GIVEN PROBLEM ▸
Would you print the material exactly, starting at its first line and ending at the line holding "in model units"?

INFORMATION SHOWN ▸
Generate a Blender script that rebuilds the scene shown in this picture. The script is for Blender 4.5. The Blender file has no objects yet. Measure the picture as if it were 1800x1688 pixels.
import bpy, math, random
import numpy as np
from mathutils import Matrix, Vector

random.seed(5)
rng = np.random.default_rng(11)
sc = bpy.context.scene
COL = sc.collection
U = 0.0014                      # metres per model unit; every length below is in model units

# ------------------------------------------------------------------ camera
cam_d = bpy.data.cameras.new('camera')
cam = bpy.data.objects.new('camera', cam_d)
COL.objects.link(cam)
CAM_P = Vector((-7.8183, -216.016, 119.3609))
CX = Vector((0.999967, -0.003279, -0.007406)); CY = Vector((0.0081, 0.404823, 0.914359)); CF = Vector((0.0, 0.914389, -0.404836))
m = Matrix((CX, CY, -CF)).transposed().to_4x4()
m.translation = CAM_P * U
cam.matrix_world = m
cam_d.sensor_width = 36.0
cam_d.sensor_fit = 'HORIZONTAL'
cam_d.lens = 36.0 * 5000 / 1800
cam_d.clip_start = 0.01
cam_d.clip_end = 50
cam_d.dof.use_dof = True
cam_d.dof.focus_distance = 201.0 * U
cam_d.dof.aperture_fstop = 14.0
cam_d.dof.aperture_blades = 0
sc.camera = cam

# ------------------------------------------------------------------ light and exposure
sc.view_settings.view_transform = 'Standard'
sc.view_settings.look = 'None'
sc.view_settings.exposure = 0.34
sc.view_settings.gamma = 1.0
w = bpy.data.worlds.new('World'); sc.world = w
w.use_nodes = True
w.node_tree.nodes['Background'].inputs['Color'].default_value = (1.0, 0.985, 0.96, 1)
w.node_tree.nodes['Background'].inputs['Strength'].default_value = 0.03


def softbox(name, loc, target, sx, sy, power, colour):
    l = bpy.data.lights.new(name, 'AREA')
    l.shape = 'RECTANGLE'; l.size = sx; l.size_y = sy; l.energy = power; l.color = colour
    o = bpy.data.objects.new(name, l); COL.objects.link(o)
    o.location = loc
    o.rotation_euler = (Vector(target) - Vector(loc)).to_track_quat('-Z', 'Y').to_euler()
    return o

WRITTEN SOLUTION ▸
Generate a Blender script that rebuilds the scene shown in this picture. The script is for Blender 4.5. The Blender file has no objects yet. Measure the picture as if it were 1800x1688 pixels.
import bpy, math, random
import numpy as np
from mathutils import Matrix, Vector

random.seed(5)
rng = np.random.default_rng(11)
sc = bpy.context.scene
COL = sc.collection
U = 0.0014                      # metres per model unit; every length below is in model units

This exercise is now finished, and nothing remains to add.